Scenes as source code:

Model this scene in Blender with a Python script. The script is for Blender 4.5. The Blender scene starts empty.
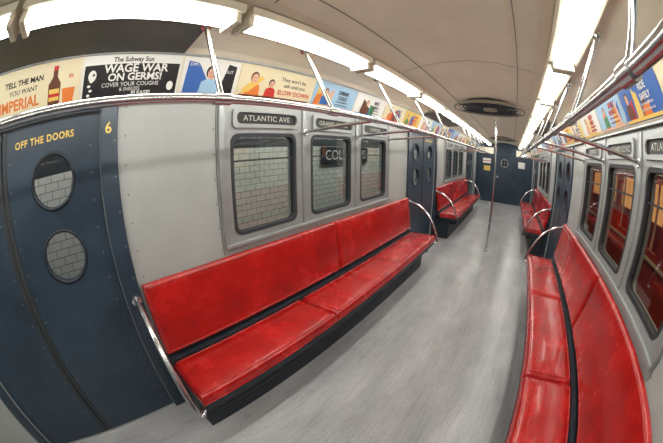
import bpy, bmesh, math, random
from mathutils import Matrix, Vector
random.seed(7)
SC=bpy.context.scene; COL=SC.collection
try:
    SC.view_settings.view_transform='Standard'
except Exception: pass

# ---------------------------------------------------------------- materials
def mat(name,col,rough=.5,metal=0.,var=0.,vscale=6.,stretch=(1,1,1),bump=0.,bscale=60.,coat=0.,spec=.5):
    m=bpy.data.materials.new(name); m.use_nodes=True; nt=m.node_tree; n=nt.nodes; l=nt.links
    b=n['Principled BSDF']; b.inputs['Base Color'].default_value=(*col,1)
    b.inputs['Roughness'].default_value=rough; b.inputs['Metallic'].default_value=metal
    b.inputs['Coat Weight'].default_value=coat; b.inputs['Coat Roughness'].default_value=.10
    b.inputs['Specular IOR Level'].default_value=spec
    if var>0 or bump>0:
        tc=n.new('ShaderNodeTexCoord'); mp=n.new('ShaderNodeMapping'); mp.inputs['Scale'].default_value=stretch
        l.new(tc.outputs['Object'],mp.inputs['Vector'])
    if var>0:
        nz=n.new('ShaderNodeTexNoise'); nz.inputs['Scale'].default_value=vscale; nz.inputs['Detail'].default_value=8; nz.inputs['Roughness'].default_value=.65
        l.new(mp.outputs[0],nz.inputs['Vector'])
        r=n.new('ShaderNodeValToRGB'); r.color_ramp.elements[0].position=.3; r.color_ramp.elements[1].position=.7
        r.color_ramp.elements[0].color=(*[c*(1-var) for c in col],1); r.color_ramp.elements[1].color=(*[min(1,c*(1+var)) for c in col],1)
        l.new(nz.outputs['Fac'],r.inputs[0]); l.new(r.outputs[0],b.inputs['Base Color'])
        mr=n.new('ShaderNodeMapRange'); mr.inputs['To Min'].default_value=max(0,rough-.08); mr.inputs['To Max'].default_value=min(1,rough+.12)
        l.new(nz.outputs['Fac'],mr.inputs['Value']); l.new(mr.outputs[0],b.inputs['Roughness'])
    if bump>0:
        nb=n.new('ShaderNodeTexNoise'); nb.inputs['Scale'].default_value=bscale; nb.inputs['Detail'].default_value=4
        l.new(tc.outputs['Object'],nb.inputs['Vector'])
        bp=n.new('ShaderNodeBump'); bp.inputs['Strength'].default_value=bump; bp.inputs['Distance'].default_value=.01
        l.new(nb.outputs['Fac'],bp.inputs['Height']); l.new(bp.outputs[0],b.inputs['Normal'])
    return m
def emis(name,col,s):
    m=bpy.data.materials.new(name); m.use_nodes=True; nt=m.node_tree; b=nt.nodes['Principled BSDF']
    b.inputs['Base Color'].default_value=(*col,1); b.inputs['Emission Color'].default_value=(*col,1); b.inputs['Emission Strength'].default_value=s
    return m
def glassmat(name,tint=(.85,.9,.9),base=.07):
    m=bpy.data.materials.new(name); m.use_nodes=True; nt=m.node_tree; n=nt.nodes; l=nt.links
    n.remove(n['Principled BSDF']); out=n['Material Output']
    t=n.new('ShaderNodeBsdfTransparent'); t.inputs[0].default_value=(*tint,1)
    g=n.new('ShaderNodeBsdfGlossy'); g.inputs['Roughness'].default_value=.03
    f=n.new('ShaderNodeLayerWeight'); f.inputs[0].default_value=.5
    p=n.new('ShaderNodeMath'); p.operation='POWER'; p.inputs[1].default_value=4; l.new(f.outputs['Facing'],p.inputs[0])
    a=n.new('ShaderNodeMath'); a.operation='MULTIPLY_ADD'; a.inputs[1].default_value=1-base; a.inputs[2].default_value=base; l.new(p.outputs[0],a.inputs[0])
    mx=n.new('ShaderNodeMixShader'); l.new(a.outputs[0],mx.inputs[0]); l.new(t.outputs[0],mx.inputs[1]); l.new(g.outputs[0],mx.inputs[2]); l.new(mx.outputs[0],out.inputs[0])
    return m
M={}
M['red']=mat('red_vinyl',(.42,.010,.008),.24,var=.35,vscale=4,bump=.14,bscale=12,coat=.6)
M['navy']=mat('navy_paint',(.026,.046,.072),.34,var=.30,vscale=3.5,bump=.06,bscale=14)
M['navyd']=mat('dark_navy_metal',(.016,.024,.034),.5,var=.3,vscale=8)
M['grey']=mat('grey_enamel_panel',(.39,.41,.40),.36,var=.08,vscale=2.5,bump=.03,bscale=8)
M['alu']=mat('painted_aluminium',(.34,.36,.36),.33,metal=.35,var=.10,vscale=6)
M['gask']=mat('dark_gasket',(.03,.035,.04),.6)
M['cream']=mat('cream_ceiling_enamel',(.78,.73,.58),.33,var=.07,vscale=2,bump=.03,bscale=5)
M['creamd']=mat('ceiling_seam',(.25,.23,.17),.5)
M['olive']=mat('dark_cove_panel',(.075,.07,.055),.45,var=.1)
M['chrome']=mat('worn_chrome',(.62,.63,.64),.22,metal=1.,var=.10,vscale=10)
M['black']=mat('black_enamel',(.01,.01,.012),.35)
M['glass']=glassmat('window_glass',(.75,.80,.80),.10); M['glassd']=glassmat('porthole_glass',(.42,.46,.5),.08)
M['tube']=emis('fluorescent_diffuser',(1.,.98,.91),18.)
M['white']=mat('poster_white',(.76,.76,.72),.5); M['pblack']=mat('poster_black',(.012,.012,.014),.5)
M['pcream']=mat('poster_cream',(.74,.66,.45),.5); M['pyel']=mat('poster_yellow',(.75,.52,.12),.5)
M['pblue']=mat('poster_blue',(.04,.13,.42),.5); M['plb']=mat('poster_light_blue',(.34,.54,.72),.5)
M['pred']=mat('poster_red',(.55,.035,.025),.5); M['porg']=mat('poster_orange',(.72,.20,.04),.5)
M['pbrn']=mat('poster_brown',(.14,.05,.025),.5); M['pskin']=mat('poster_skin',(.70,.42,.29),.5); M['pgrn']=mat('poster_green',(.07,.26,.11),.5)
M['gold']=mat('gold_lettering',(.80,.56,.12),.45)
M['signtxt']=mat('sign_lettering',(.5,.5,.44),.5)
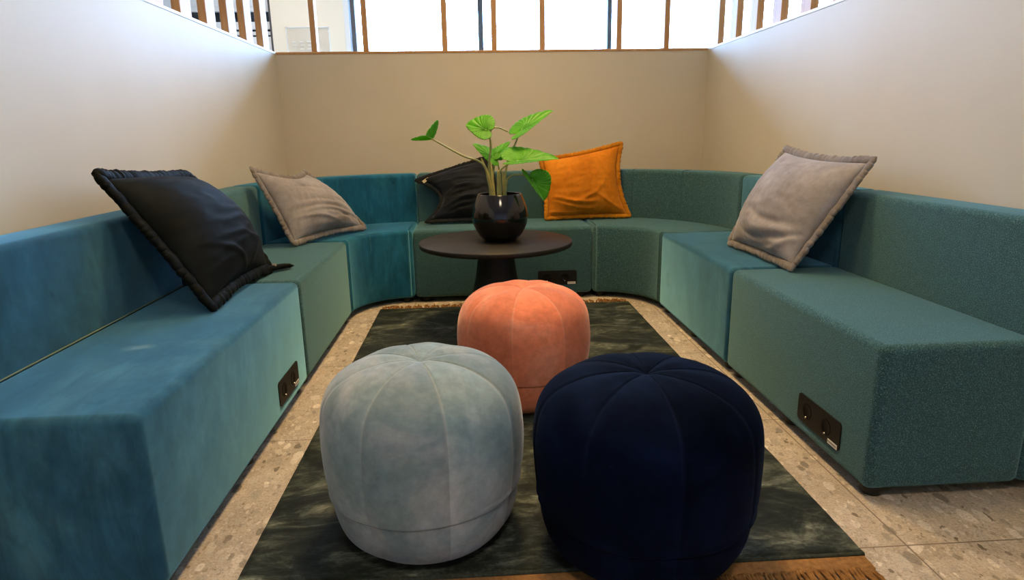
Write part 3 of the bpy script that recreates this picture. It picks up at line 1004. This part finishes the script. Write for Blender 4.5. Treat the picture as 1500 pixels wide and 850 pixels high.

> Goal:
Copy the records above exactly, from the first line through the line containing "except Exception: pass", and leave out the pictures.

> Full answer:
Model this scene in Blender with a Python script. The script is for Blender 4.5. The Blender scene starts empty.
import bpy, bmesh, math, random
from mathutils import Matrix, Vector
random.seed(7)
SC=bpy.context.scene; COL=SC.collection
try:
    SC.view_settings.view_transform='Standard'
except Exception: pass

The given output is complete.